On a cloudy day, the lilac minarets of the Sunehri Mosque will present a stupendous panoramic view, and the green belt and treeline in front of the old marvel of architecture called Islamia College would refresh one's weary state of mind. Such rare sights offered by the smog-laden city of Peshawar have been eaten up by BRT. The old Peshawar Club Road and part of Khyber Road together with the fabled Khyber Bazaar are some of the other casualties. In fact, the real damage, rather destruction, starts right from the starting point of Bala Hissar Fort and then it keeps ploughing right through the entire insides of Peshawar pausing only briefly at where the contours of the runway come into sight at Tehkal. This said stretch is one greater mass of a flyover, in the shape of a roller coaster ride, that will keep hanging, in a state of suspension, on Peshawar for until the end of Time.

In fact, the miles-long flyover is like a chain that has been inextricably put around the neck, hands and feet of Peshawar, permanently crippling its movement, after the announcement of a sentence of life imprisonment. 'Is this a punishment for an unmitigated Biblical sin inflicted on the people of Peshawar,' one keeps wondering while assessing the scope of destruction.
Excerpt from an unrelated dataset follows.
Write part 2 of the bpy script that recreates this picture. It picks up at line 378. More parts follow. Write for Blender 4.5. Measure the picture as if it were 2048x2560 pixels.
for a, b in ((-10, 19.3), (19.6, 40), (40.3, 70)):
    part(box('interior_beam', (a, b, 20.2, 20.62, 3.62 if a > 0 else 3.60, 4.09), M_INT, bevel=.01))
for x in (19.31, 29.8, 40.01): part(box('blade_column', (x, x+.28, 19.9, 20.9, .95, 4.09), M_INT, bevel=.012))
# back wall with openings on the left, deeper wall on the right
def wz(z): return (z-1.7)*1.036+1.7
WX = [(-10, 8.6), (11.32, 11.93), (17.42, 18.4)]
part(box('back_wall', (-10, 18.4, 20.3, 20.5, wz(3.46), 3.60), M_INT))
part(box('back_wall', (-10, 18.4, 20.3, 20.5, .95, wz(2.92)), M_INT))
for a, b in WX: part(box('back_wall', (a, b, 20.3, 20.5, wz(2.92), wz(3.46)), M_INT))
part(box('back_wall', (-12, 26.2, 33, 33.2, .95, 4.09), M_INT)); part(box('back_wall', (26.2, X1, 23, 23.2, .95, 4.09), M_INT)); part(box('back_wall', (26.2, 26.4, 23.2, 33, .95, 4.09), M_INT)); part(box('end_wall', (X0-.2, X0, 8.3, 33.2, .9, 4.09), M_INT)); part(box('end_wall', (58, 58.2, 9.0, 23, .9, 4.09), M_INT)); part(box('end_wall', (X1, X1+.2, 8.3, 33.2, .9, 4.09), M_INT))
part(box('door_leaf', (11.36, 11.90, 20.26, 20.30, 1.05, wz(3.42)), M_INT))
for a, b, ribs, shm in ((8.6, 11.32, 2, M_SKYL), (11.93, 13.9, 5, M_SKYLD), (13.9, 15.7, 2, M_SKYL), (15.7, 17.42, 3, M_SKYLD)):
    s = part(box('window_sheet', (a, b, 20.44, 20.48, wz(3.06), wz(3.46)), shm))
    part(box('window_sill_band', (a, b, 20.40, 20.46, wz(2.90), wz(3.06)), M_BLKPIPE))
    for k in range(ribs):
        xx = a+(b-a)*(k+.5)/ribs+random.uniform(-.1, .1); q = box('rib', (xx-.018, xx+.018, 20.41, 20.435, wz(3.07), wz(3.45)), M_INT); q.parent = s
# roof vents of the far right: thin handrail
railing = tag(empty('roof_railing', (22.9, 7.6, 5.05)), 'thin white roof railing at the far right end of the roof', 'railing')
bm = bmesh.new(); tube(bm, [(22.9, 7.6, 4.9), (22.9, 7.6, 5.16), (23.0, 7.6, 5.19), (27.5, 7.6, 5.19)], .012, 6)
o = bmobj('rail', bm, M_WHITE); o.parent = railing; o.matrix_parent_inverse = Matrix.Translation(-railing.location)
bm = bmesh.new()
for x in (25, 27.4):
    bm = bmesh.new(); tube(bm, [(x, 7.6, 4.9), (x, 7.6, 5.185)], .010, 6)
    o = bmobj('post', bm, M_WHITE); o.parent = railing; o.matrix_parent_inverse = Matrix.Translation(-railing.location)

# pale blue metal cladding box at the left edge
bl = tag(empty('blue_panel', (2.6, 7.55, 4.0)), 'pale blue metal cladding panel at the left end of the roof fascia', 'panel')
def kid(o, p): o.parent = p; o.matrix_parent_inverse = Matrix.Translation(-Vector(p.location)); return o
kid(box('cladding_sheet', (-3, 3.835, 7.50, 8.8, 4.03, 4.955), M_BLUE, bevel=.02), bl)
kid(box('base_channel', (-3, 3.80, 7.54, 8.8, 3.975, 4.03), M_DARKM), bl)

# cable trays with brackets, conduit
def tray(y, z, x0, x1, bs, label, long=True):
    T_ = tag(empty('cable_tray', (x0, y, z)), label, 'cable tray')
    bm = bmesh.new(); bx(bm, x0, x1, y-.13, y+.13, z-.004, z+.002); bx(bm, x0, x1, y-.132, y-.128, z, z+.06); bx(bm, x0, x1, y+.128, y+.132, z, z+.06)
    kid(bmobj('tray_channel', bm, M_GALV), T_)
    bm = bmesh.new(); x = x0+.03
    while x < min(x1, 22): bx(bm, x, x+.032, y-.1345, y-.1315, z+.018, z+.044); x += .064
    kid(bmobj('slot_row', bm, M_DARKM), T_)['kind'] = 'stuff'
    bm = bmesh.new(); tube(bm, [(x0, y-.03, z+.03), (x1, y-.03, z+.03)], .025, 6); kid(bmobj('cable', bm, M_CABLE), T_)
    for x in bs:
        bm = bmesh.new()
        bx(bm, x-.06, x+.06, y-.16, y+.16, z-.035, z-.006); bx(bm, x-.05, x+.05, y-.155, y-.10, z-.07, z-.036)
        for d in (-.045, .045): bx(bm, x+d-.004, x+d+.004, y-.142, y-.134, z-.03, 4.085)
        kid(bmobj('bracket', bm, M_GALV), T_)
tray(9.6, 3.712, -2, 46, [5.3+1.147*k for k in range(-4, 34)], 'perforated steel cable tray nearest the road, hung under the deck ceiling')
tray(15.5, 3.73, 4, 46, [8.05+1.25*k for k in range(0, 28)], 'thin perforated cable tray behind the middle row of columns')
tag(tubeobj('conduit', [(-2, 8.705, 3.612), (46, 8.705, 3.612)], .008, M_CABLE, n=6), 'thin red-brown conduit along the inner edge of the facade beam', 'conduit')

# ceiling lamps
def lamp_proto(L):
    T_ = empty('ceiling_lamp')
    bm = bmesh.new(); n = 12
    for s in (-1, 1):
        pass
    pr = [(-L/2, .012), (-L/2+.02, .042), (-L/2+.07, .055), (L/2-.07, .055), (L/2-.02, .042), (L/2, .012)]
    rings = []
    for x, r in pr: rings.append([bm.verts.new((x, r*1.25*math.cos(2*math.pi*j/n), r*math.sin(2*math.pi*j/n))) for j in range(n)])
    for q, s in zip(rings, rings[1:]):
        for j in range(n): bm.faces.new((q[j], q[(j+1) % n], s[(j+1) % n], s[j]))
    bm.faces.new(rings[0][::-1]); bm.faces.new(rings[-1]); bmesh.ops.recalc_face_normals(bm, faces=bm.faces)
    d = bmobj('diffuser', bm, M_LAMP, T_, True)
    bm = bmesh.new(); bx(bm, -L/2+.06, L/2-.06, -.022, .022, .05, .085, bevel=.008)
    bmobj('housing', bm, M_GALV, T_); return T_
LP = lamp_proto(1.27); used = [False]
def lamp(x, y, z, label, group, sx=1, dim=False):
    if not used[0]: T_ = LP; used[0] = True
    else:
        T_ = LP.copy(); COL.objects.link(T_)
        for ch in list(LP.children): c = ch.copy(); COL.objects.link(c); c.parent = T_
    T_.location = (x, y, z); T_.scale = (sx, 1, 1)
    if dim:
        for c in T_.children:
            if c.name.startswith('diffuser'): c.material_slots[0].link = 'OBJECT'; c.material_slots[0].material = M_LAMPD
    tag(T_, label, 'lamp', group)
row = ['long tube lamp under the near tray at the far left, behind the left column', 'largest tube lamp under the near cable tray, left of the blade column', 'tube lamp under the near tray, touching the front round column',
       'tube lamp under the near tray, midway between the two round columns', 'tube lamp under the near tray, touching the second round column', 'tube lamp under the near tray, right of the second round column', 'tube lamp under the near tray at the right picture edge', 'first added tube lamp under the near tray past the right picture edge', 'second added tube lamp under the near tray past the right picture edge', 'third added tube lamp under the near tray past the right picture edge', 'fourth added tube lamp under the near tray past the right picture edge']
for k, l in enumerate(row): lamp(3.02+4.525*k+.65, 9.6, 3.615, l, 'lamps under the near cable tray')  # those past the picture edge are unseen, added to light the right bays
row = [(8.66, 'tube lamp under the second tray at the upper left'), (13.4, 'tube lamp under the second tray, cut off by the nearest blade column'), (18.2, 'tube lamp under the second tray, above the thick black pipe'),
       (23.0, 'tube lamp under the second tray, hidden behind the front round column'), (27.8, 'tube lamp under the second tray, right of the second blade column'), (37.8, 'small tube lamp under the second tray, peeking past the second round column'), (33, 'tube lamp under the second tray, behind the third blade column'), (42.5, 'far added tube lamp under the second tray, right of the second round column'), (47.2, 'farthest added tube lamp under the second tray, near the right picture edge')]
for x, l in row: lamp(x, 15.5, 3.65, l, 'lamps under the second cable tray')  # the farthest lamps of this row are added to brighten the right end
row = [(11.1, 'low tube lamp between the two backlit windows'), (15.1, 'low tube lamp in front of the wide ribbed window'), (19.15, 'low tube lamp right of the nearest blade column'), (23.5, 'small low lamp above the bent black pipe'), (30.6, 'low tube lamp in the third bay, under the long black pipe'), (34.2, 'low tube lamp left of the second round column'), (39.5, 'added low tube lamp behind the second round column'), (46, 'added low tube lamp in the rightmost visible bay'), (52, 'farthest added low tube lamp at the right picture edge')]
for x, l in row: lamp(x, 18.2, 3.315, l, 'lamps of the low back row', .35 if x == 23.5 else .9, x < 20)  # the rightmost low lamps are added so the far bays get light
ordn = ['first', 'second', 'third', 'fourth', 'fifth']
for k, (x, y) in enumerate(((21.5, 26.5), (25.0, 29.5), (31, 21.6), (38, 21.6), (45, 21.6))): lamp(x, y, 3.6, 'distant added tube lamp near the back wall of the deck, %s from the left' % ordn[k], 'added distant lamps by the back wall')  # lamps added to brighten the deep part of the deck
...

Why couldn't we foresee all this, whither all those hundreds of engineers, architects and landscapers passed out from the many engineering universities in KP? Why didn't even one of them raise a finger at this architectural catastrophe of our times? If nothing else, BRT provides us some food for thought as to why our universities could not produce men, and women, with a better sense of imagination?

One has to admit that there is an acute poverty of artistic and aesthetic minds in KP. Had this not been so, BRT would not have passed through its first phase. BRT, with its faulty design and its resultant ramifications, is an artist's bad dream, but then our land does not seem to have given birth to that kind of an artist.